I feel it’s important to know, that way, you go into it with the right mindset and expectation and with the grace for the faults of another human being as no one is perfect. If you are just looking to hangout, hookup or whatever else they call it these days then you shouldn’t bother when your game meets someone’s game.

If you are looking for nourishing relationships like I am, then, you need to invest your time wisely by only giving people what they give back to you. For men, only pursue a woman who knows who she is and what she wants and make sure she can stand on her own.

I say that because a woman who doesn’t know herself could adjust temporarily to suit whatever you require of her, usually because there is an incentive; you represent something she lacks and is in need of. It’s very easy for a woman to pretend to love a man for the incentive (my taxi driver recently told me a story I can’t wait to share). For a man, if he is not making an effort, he is either newly hurt or not that into you, in other words, time-waster.

It doesn’t mean everything should turn into something serious, some people in the journey to finding love will be used as an experiment to see how it is..just make sure the lab rat is not you.

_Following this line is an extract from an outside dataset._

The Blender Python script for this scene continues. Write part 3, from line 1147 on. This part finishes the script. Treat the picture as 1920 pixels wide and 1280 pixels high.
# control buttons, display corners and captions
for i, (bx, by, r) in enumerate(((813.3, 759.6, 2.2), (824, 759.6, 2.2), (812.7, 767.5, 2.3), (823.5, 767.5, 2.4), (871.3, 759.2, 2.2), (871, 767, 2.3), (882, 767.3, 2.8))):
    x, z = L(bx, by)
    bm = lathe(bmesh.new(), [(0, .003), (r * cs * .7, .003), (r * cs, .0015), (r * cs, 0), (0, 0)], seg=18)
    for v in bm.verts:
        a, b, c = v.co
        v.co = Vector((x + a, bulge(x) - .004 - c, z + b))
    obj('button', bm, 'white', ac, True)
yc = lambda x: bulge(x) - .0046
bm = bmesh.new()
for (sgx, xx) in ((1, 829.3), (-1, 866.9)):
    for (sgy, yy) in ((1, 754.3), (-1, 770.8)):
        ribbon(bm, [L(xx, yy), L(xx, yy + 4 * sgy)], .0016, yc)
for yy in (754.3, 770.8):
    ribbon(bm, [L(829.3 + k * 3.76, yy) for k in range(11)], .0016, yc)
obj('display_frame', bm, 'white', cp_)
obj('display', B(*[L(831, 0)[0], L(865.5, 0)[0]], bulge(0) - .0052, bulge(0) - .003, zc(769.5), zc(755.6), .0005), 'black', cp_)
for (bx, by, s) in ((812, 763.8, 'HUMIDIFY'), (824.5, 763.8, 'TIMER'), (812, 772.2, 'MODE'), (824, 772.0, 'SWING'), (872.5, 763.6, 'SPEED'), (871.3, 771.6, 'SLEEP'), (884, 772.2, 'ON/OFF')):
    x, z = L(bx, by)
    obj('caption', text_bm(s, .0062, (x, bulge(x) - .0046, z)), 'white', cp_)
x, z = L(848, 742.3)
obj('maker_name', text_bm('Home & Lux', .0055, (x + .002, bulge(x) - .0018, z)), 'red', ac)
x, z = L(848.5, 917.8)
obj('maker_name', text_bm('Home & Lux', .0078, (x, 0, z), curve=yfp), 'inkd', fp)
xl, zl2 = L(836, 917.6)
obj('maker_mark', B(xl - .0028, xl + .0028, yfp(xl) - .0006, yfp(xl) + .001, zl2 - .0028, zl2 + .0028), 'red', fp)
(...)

For example, last year I met this dude who chased life outta me, I just always thought he was too vague, so I put him on “watch and see/too good to be real list” and went into a lot of exploring data collection convos, eventually, this guy, popped out unknowingly saying “gosh is it true what they say? I can’t wait to experience what a Calabar girl feels like” well I dismissed the calabar part with “I’m not Calabar,I’m Ibibio and I am not a car and I will not be test-driven, sorry”. He cut his looses eventually on notice that ImaRose was bad-market.

Girls, until you have had that conversation of understanding the kind of relationship you both want and are currently pursuing, keep your legs closed!, unless of course you too are using the guy for sex or whatever (I don’t support it but I guess it’s a free world). Now that tinder has made it to Nigeria, trust me, to a guy, sex doesn’t mean he is serious so be wise.

What else can you do to avoid time wasters when dating? Here are some more tips:

  • Be clear about your dating intentions and expectations
  • Be selective about who you talk to and date (just because they’re interested or they’re attractive doesn’t make them an ideal partner)
  • Give it time, true intentions are exposed with time
  • Some people are actually just busy, rather than assume, ask questions
  • Assess people on their actions and not their words (time wasters will promise the world and deliver nothing)
  • Pay attention to the frequency and quality of their contact with you (are they actually trying to get to know you in a real way?)
  • Are they more interested in getting in your panties?
  • Do they talk about other people they’re “talking to” in the same way as they’re talking to you?
  • Trust your instinct (it’s your spirit trying to WARN you of something)

Finally, LIVE! Don’t focus too much on the outcome, focus more on the experience in the dating process , every now and then, assess how you feel and only continue if you feel good, the rest will fall into place when it’s supposed to.

Right now, I don’t care if someone sends me a text and if I do get one I’d text back when I can and not wait five hours just for the heck of it.If I have a question, I will ask and I expect nothing in return.

Until then, I’m simply appreciating the experience of getting to know interesting people, whatever the outcome.